25. Januar 2004

"Die Hits haben wir noch aufgespart ..."

Interview geführt von

2003 melden sie sich zurück, um es allen zu zeigen: Ihr Zweitling "Zoot Woman" strotzt nur so vor Eigenständigkeit und erhält durchweg positive Kritiken. Zwar sind die Einflüsse des 80s-Pop unverkennbar, jedoch recyclen Zoot Woman nicht einfach frühere Erfolgskonzepte, sondern kreieren gepaart mit Songwriting im Indierock-Schema ihren ganz eigenen Style. Wir sprachen mit Zoot Woman am Rande ihres Konzertes in der Roten Fabrik in Zürich.

Ihr seid das erste Mal in der Schweiz?

Adam: Nein, wir haben schon vor zwei Jahren ein paar Gigs hier gespielt.

In Zürich?

Adam: Einen in Zürich, einen in Fribourg. Aber das war, bevor unser zweites Album erschienen ist, weswegen das Set um einiges kürzer ausfiel. Die Fans hatten größere Erwartungen, aber wir konnten nicht viel länger als eine halbe Stunde spielen. (lacht beschämt)

Habt ihr damals in größeren Hallen gespielt?

Adam: Nein, das war alles etwa die selbe Größe wie hier.

Bereits lange vor eurem Debütalbum hattet ihr einige Songs, die jedoch niemals veröffentlicht wurden. Kannst du mir sagen, warum? Ich habe mir mal einen aus dem Internet heruntergeladen, und muss sagen, er gefiel mir ganz gut.

Adam: Wie ist denn der Name des Songs?

"You Got the Bread".

(Stuart und Adam lachen, und sogar Johnny, der sehr müde wirkt, taut etwas auf)

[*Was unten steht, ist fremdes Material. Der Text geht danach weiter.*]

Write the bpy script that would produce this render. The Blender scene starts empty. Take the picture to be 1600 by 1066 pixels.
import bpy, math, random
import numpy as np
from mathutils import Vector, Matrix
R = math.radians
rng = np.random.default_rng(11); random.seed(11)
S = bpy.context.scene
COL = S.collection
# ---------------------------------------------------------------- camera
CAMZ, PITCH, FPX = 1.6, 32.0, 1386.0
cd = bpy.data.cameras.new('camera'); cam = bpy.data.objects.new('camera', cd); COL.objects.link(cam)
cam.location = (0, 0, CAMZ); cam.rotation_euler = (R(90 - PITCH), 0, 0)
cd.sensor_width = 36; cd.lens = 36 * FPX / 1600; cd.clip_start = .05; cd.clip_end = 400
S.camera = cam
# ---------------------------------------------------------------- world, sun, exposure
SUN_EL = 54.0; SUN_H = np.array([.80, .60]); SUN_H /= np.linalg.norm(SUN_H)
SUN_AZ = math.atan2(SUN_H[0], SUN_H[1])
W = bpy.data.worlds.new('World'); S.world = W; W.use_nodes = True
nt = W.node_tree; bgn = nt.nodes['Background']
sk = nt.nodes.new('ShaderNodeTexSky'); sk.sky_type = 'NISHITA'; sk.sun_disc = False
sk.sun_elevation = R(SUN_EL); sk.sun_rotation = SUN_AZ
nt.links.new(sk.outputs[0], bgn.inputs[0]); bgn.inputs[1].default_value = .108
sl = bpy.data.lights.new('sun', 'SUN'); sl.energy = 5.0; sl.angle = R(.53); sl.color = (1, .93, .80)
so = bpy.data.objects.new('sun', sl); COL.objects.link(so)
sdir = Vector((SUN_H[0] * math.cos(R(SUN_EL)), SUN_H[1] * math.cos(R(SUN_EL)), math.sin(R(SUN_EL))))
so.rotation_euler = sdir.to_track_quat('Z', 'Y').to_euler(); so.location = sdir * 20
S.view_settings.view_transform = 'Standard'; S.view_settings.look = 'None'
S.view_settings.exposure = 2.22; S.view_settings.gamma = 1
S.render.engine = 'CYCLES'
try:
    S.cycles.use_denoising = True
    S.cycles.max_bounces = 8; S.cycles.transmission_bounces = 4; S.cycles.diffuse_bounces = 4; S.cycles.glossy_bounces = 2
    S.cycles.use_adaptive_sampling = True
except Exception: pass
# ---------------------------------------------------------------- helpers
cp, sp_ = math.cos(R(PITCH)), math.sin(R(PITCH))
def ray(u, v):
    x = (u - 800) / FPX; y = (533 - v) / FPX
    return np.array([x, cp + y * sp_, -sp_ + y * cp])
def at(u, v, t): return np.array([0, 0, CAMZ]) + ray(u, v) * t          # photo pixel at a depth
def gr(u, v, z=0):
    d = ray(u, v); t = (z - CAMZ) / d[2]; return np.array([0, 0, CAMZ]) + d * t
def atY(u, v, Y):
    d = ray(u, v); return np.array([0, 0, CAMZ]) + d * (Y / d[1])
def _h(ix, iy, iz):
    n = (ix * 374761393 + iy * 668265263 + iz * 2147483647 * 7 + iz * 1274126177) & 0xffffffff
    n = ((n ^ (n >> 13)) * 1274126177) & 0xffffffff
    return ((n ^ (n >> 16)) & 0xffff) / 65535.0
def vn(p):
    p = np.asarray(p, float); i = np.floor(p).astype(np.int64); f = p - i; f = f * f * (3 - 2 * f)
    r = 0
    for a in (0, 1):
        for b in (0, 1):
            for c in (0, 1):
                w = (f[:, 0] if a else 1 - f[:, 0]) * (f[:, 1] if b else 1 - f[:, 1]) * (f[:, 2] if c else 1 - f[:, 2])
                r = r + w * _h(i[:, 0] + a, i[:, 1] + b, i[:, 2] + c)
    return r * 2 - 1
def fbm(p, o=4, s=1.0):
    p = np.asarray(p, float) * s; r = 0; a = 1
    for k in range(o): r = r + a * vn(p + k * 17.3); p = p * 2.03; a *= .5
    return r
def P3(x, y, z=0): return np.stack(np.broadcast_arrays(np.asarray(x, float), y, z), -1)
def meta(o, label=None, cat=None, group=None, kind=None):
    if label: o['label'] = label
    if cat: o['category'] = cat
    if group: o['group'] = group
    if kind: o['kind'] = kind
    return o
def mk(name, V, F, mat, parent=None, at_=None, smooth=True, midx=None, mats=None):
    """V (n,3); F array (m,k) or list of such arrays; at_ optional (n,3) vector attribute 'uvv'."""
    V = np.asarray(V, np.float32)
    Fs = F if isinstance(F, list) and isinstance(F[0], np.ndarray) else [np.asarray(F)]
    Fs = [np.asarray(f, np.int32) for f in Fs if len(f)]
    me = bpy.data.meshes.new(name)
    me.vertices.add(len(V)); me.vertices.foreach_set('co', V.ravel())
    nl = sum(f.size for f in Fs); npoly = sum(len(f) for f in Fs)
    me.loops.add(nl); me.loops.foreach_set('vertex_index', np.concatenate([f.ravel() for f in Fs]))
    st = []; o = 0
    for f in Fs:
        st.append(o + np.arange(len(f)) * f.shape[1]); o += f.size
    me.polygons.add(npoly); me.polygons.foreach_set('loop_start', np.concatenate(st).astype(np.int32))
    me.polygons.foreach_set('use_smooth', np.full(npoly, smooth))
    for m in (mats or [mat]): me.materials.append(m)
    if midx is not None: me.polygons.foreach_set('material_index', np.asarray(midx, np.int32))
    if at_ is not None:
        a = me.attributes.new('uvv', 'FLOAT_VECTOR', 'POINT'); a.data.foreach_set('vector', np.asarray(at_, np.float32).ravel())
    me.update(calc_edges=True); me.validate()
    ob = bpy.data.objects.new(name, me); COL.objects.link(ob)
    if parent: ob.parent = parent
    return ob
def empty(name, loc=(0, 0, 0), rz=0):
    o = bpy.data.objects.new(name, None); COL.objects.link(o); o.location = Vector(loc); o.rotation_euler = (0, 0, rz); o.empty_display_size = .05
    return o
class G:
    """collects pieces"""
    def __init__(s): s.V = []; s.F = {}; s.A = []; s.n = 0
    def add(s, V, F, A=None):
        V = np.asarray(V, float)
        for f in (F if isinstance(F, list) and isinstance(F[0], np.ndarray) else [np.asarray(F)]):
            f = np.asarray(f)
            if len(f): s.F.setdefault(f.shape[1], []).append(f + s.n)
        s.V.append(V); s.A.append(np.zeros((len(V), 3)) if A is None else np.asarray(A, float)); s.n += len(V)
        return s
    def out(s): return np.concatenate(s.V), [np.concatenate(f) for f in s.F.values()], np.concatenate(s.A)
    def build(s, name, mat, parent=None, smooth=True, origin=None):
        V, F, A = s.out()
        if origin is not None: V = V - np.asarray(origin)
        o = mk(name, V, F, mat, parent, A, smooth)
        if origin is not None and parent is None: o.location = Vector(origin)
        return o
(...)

Stuart: "I Got The Bread"!

Adam: Tatsächlich wurde dieser Song veröffentlicht, auf einer CD namens "Chasing Cities". Aber viele der Songs die wir schrieben, bevor Johnny als Sänger in die Band kam, wurden nicht releast.

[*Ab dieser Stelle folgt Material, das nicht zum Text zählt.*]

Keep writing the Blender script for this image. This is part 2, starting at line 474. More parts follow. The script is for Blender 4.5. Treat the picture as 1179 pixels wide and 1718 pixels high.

Die Songs auf "Living In A Magazine" unterscheiden sich aber doch sehr stark von diesen früheren Produkionen.

Adam: Wir wollten nicht, dass Zoot Woman mit diesen 'Klang-Collagen' an den Start geht. Wir legen Wert auf klare Song-Strukturen. Dies ist auch der Grund dafür, dass es nach diesen ersten Gehversuchen noch so lange dauerte, bis "Living In A Magazine" herauskam.

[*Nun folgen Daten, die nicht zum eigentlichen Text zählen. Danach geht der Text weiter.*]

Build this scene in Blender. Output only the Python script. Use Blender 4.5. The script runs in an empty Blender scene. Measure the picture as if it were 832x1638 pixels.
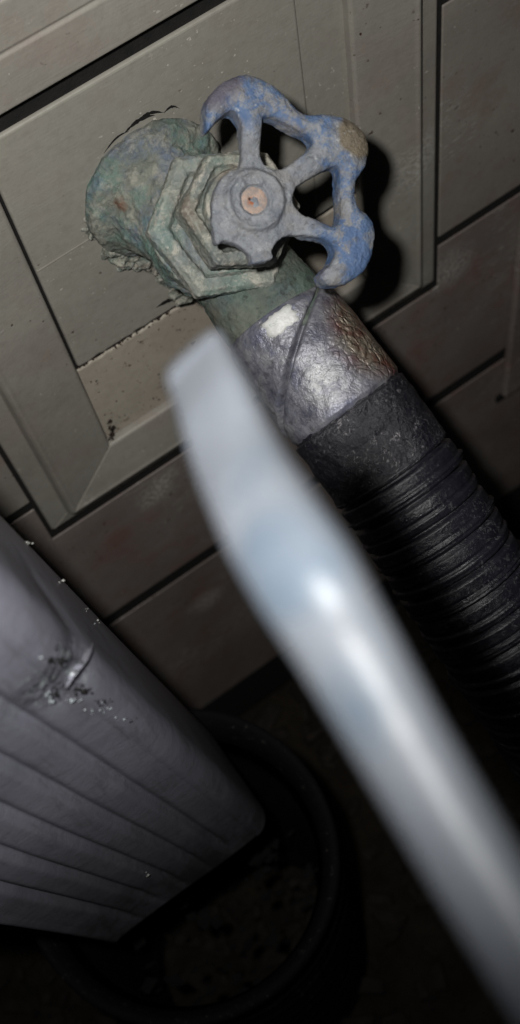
import bpy, bmesh, math, random
import numpy as np
from mathutils import Vector, Matrix, noise
random.seed(7); rng = np.random.default_rng(7)
SC = bpy.context.scene
COL = SC.collection

# ------------------------------------------------------------------ camera
F, W, H = 1973.0, 832, 1638
CAMP = np.array([0.0, -0.315, 0.95])
CR = np.array([[0.81614975, -0.55137204, 0.17288278],
               [-0.56595685, -0.70238477, 0.43168099],
               [-0.1165866, -0.45016053, -0.88530394]])   # columns: image right, image down, view direction
cd = bpy.data.cameras.new("Camera"); cam = bpy.data.objects.new("Camera", cd); COL.objects.link(cam)
M = Matrix.Identity(4)
for r in range(3):
    M[r][0] = CR[r, 0]; M[r][1] = -CR[r, 1]; M[r][2] = -CR[r, 2]; M[r][3] = CAMP[r]
cam.matrix_world = M
cd.sensor_fit = 'VERTICAL'; cd.sensor_height = 36.0; cd.lens = 36.0 * F / H
cd.clip_start = 0.01; cd.clip_end = 2000
cd.dof.use_dof = True; cd.dof.focus_distance = 0.43; cd.dof.aperture_fstop = cd.lens / 3.5
SC.camera = cam

# ------------------------------------------------------------------ world: night sky, faint sun lamp added as fill
wd = bpy.data.worlds.new("World"); SC.world = wd; wd.use_nodes = True
wn = wd.node_tree.nodes; bg = wn["Background"]
sky = wn.new("ShaderNodeTexSky"); sky.sky_type = 'NISHITA'; sky.sun_disc = False
sky.sun_elevation = math.radians(-4); sky.sun_rotation = math.radians(200)
wd.node_tree.links.new(sky.outputs[0], bg.inputs[0]); bg.inputs[1].default_value = 0.05
sl = bpy.data.lights.new("fill_sun", 'SUN'); sl.energy = 0.012; sl.angle = math.radians(10); sl.color = (0.85, 0.9, 1.0)
so = bpy.data.objects.new("fill_sun", sl); COL.objects.link(so)
so.rotation_euler = (math.radians(38), 0, math.radians(-25)); so.location = (-1, -2, 4)
# the flash that lit the photograph: a small lamp beside the lens
fl = bpy.data.lights.new("flash", 'SPOT'); fl.energy = 8.9; fl.shadow_soft_size = 0.0065
fl.spot_size = math.radians(112); fl.spot_blend = 1.0; fl.color = (1.0, 0.99, 0.965)
fo = bpy.data.objects.new("flash", fl); COL.objects.link(fo)
FLASH = CAMP + CR @ np.array([-0.030, -0.022, -0.002])
aim = CR @ np.array([-0.05, -0.29, 1.0])
fo.location = FLASH
fo.rotation_euler = Vector(aim).to_track_quat('-Z', 'Y').to_euler()
vs = SC.view_settings; vs.view_transform = 'Standard'; vs.look = 'None'; vs.gamma = 1; vs.exposure = 0

# ------------------------------------------------------------------ helpers
def PW(x, y, out=0.0):
    """point of the wall (pushed out by `out`) seen at photo pixel x, y"""
    r = np.array([(x - 416) / F, (y - 819) / F, 1.0]); w = CR @ r
    t = (-out - CAMP[1]) / w[1]
    return CAMP + w * t
def PD(x, y, t):
    return CAMP + CR @ (np.array([(x - 416) / F, (y - 819) / F, 1.0]) * t)
def nrm(v):
    v = np.array(v, float); return v / np.linalg.norm(v)
def empty(name, loc, label, cat, group=None):
    o = bpy.data.objects.new(name, None); COL.objects.link(o); o.location = loc
    o.empty_display_size = 0.02
    o['label'] = label; o['category'] = cat
    if group: o['group'] = group
    return o
def rootloc(o):
    v = Vector((0, 0, 0))
    while o is not None:
        v = v + o.location; o = o.parent
    return v
def link(name, me, mat, parent=None, smooth=True, label=None, kind=None):
    o = bpy.data.objects.new(name, me); COL.objects.link(o)
    if mat is not None: me.materials.append(mat)
    if parent is not None:
        o.parent = parent; o.location = -rootloc(parent)
    if smooth:
        me.polygons.foreach_set('use_smooth', [True] * len(me.polygons))
    if label: o['label'] = label
    if kind: o['kind'] = kind
    return o
def mesh(v, f, name='m'):
    me = bpy.data.meshes.new(name); me.from_pydata([tuple(map(float, p)) for p in v], [], f); me.update()
    return me
def fixn(me):
    bm = bmesh.new(); bm.from_mesh(me); bmesh.ops.recalc_face_normals(bm, faces=bm.faces); bm.to_mesh(me); bm.free()
    return me
def frame(axis, up=(0, 0, 1)):
    a = nrm(axis); u = np.array(up, float); u = u - a * (a @ u)
    if np.linalg.norm(u) < 1e-3: u = np.array([1.0, 0, 0]) - a * a[0]
    u = nrm(u); return a, u, np.cross(a, u)
def lathe(c, axis, prof, n=48, up=(0, 0, 1), cap=True):
    """prof: list of (distance along axis, radius)"""
    a, u, w = frame(axis, up); V = []; Fc = []
    for (d, r) in prof:
        for k in range(n):
            th = 2 * math.pi * k / n
            V.append(np.array(c) + a * d + r * (u * math.cos(th) + w * math.sin(th)))
    for i in range(len(prof) - 1):
        for k in range(n):
            k2 = (k + 1) % n
            Fc.append((i * n + k, i * n + k2, (i + 1) * n + k2, (i + 1) * n + k))
    if cap:
        Fc.append(tuple(range(n))[::-1]); Fc.append(tuple((len(prof) - 1) * n + k for k in range(n)))
    return V, Fc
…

Mit eurem zweiten Album ist das nicht anders. Der Stil hat sich wieder stark verändert. Im Vergleich zu den vielen 80s-Pop Anleihen des Vorgängers wirkt euer Zweitling mehr wie ein Indie-Rock Album.

Adam: Diese Entwicklung ergab sich wohl dadurch, dass wir 2001 sehr viel live unterwegs waren. Unsere Erfahrungen von damals haben wir in das neue Album eingebracht. Es ist uns sehr wichtig, dass man uns als Live-Band sieht. Wir touren daher nur noch zu dritt, also nur die Leute, die auch für das Album verantwortlich zeichnen. Wir wollen keine Sessionmusiker mehr auf der Bühne. Wir denken es funktioniert ganz gut so, mit mir an den Drums, Stuart am Bass und Johnny an der Gitarre. Also ziehen wir es durch.

Warum seid ihr eigentlich immer noch bei "Wall Of Sound"?

Stuart: Good Question! (Alle lachen)

Meint ihr, euer Sound passt wirklich in das Konzept dieses Labels?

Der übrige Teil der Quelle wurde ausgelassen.